December 14, 2007

Going with the glow

Most cities (probably all cities) have official boards that control signage in their communities. It's obvious that signs can be an effective  instrument for identifying the names, functions, and products of businesses. The problem with signage begins, however, when one business wants to outdo another one with its signs. Even in small cities like Missoula, where I live now, businesses go through endless battles in front of their signage boards. Arlington County, Virginia, just across the Potomac from DC, seems to be struggling with this issue right now. Like other areas, it has rules that restrict businesses from putting up massive billboards and huge neon signs. Just how massive and how neon is usually the sticking point.

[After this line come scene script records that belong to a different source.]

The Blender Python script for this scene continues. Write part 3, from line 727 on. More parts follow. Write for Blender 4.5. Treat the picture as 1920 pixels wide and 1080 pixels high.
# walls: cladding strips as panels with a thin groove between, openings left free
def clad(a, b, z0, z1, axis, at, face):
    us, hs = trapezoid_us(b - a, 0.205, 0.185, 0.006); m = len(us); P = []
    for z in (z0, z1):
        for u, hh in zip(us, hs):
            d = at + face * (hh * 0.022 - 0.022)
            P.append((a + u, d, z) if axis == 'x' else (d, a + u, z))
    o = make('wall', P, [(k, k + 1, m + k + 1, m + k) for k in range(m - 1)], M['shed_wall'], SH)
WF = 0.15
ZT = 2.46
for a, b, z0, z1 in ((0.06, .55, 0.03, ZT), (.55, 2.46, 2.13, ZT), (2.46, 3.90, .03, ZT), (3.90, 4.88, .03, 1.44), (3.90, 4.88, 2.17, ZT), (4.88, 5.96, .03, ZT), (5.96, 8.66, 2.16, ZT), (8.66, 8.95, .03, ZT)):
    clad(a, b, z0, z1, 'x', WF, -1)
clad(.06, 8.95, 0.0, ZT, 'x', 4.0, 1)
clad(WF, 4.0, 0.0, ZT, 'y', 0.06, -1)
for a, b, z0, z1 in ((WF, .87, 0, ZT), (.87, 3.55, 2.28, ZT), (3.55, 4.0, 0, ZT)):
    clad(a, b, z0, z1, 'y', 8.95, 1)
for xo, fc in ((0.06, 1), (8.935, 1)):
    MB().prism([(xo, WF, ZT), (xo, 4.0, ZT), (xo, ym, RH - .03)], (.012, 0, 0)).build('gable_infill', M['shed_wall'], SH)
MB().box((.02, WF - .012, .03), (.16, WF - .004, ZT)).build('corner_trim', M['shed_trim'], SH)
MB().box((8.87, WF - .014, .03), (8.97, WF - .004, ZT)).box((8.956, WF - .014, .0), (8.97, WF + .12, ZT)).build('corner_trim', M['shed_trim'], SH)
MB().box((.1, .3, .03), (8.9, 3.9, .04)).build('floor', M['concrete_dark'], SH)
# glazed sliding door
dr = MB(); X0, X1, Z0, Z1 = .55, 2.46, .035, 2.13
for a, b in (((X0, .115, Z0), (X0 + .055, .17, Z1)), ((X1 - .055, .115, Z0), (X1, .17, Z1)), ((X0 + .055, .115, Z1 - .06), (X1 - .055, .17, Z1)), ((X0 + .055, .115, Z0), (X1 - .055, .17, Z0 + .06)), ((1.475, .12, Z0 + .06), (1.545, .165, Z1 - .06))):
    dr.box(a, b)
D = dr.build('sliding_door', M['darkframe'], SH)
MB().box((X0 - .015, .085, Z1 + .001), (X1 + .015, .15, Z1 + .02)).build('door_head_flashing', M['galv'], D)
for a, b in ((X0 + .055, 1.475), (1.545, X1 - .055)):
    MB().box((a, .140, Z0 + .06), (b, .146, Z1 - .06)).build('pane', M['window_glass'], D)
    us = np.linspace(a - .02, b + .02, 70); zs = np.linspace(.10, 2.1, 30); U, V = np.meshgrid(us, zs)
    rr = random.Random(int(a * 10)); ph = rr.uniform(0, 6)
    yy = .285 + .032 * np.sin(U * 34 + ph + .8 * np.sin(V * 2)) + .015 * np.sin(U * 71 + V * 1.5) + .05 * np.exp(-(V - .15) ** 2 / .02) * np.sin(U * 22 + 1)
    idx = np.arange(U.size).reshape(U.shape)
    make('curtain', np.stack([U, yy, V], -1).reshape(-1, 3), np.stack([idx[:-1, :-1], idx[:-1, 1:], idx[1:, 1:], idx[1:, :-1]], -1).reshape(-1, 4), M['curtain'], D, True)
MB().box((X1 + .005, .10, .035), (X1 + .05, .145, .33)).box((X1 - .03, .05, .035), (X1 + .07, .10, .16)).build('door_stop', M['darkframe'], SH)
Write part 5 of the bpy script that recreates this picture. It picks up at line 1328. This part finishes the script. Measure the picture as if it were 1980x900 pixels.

There may be a parallel here with written language, where we use underlining, CAPITAL LETTERS, italics, exlamation marks!, color, and increased print size to emphasize the points we are trying to make. In speech, we mostly just talk louder. But too much emphasis in either writing or speaking tends to work against the communicator's purpose. Defining the line beween enough and too much can become a problem. The goal of signage is a bit different. It seems to require shouting and visually calling attention to itself. Like written language, signage involves the size of the message but also stuff like electric lighting, symbols, effective placement, directionality, intermittant flashing, size, architectural appropriateness, and a strong commercial need to attract rather than simply to identify or emphasize. Perhaps more important, signs have to compete for attention with those of business competitors. They turn out  to look like shouting, even screaming, which brings me to an acronym I learned from the Post article--"LED."

The Consumer Electronics Association--the people who brought the petition to the Arlington County Board--laughed when one of the board members admitted that he didn't know what LED stands for. Dummy! We all know this, don't we? It's a kind of electroluminescence called "light-emitting diode." I guess you're supposed to be up on such terms if you sit on a signage board.

Arlington County is a rapidly growing community trying to attract new commerce. It's in the same pickle as most towns, especially those who don't want to look like Las Vegas or Times Square. The signage board members scorn "visual clutter" but they also want to be business friendly and not too bland. So they argue about all the signage issues that other communities find so difficult to resolve.

It's probably time for Language Log to erect a huge, flashing LED sign here at the Plaza because we too want to be business friendly and not too bland--although I'm having a hard time thinking who our competitors might be.